When it comes to riding the bus for a low fare versus driving your car when gasoline prices are low, the latter is going to win most of the time.
That was one of the takeaways from the recent news that Megabus has ended service between Cleveland and Columbus.
Not only has Amtrak ridership suffered from falling gasoline prices over the past year, but so has a bus company that sells tickets for as low as $1.
Joseph Schwieterman, a professor at DePaul University in Chicago who studies intercity bus transportation, told The Plain Dealer that the intercity bus industry is contracting after several years of rapid growth.
“Gas prices are raining on the parade of bus companies in a big way,” Schwieterman said. “It’s surprising how quickly people change their habits when fuel is cheap.”
It was also surprising that Megabus passengers tend generally to be more affluent, younger and more likely to own cars.
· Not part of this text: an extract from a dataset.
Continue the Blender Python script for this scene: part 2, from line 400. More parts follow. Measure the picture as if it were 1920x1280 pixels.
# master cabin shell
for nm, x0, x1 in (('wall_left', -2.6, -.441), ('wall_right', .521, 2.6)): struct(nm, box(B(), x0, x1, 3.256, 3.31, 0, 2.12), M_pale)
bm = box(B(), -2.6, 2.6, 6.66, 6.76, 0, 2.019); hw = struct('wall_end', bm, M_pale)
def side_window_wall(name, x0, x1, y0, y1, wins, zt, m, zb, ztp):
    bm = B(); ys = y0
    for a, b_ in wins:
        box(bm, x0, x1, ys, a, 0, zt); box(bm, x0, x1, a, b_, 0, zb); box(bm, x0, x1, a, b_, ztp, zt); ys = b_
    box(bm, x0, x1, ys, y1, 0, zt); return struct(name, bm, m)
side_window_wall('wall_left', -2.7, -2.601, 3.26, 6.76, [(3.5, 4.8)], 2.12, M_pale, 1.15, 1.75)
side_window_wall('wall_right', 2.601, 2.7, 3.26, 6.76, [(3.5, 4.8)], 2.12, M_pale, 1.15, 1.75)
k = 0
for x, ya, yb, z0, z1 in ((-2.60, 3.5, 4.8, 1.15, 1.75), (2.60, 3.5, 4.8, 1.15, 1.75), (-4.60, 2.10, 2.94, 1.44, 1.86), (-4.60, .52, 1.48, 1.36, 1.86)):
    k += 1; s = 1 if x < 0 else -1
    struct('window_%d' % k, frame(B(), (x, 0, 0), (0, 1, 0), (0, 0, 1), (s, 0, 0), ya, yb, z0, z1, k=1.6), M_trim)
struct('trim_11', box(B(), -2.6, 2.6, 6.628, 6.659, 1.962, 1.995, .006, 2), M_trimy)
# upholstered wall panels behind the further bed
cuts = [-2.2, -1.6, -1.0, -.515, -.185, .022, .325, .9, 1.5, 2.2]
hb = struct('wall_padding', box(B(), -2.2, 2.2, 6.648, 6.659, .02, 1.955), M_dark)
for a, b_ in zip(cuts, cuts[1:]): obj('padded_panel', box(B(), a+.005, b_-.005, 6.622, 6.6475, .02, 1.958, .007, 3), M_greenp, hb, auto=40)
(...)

So when gas prices drop, they are inclined to drive rather than take public transportation.
That is not necessarily good news for advocates of public transportation, particularly those who favor free enterprise rather than government intervention to meet transportation needs.
Why? Because it means that if you need to take public transportation as opposed to want to take public transportation then your ability to travel hinges on the whims of the market.
And the market seeks to make money, not provide a social service or assure uninterrupted access to public transportation.
The decline of intercity rail passenger service in the 1960s received a lot of publicity and ultimately led to the creation of Amtrak.
The intercity bus industry experienced a similar decline, which also began in the 1960s, but accelerated in 1982 after the deregulation of the intercity bus industry.
In 1982, there were 11,820 places in America where you could board an intercity bus. By 2008 that had fallen to 2,423, a 20 percent decline.
A 2014 paper published by the AARP cited U.S. Department of Transportation Bureau of Transportation figures showing that 8.4 million rural residents lost access to intercity bus service between 2005 and 2010.
Megabus has never been a viable public transportation option in rural and small town America. Since starting service in April 2006, Megabus has operated much like an airline.
You won’t find Megabus stopping in small towns or even small cities unless they happen to have a large state university.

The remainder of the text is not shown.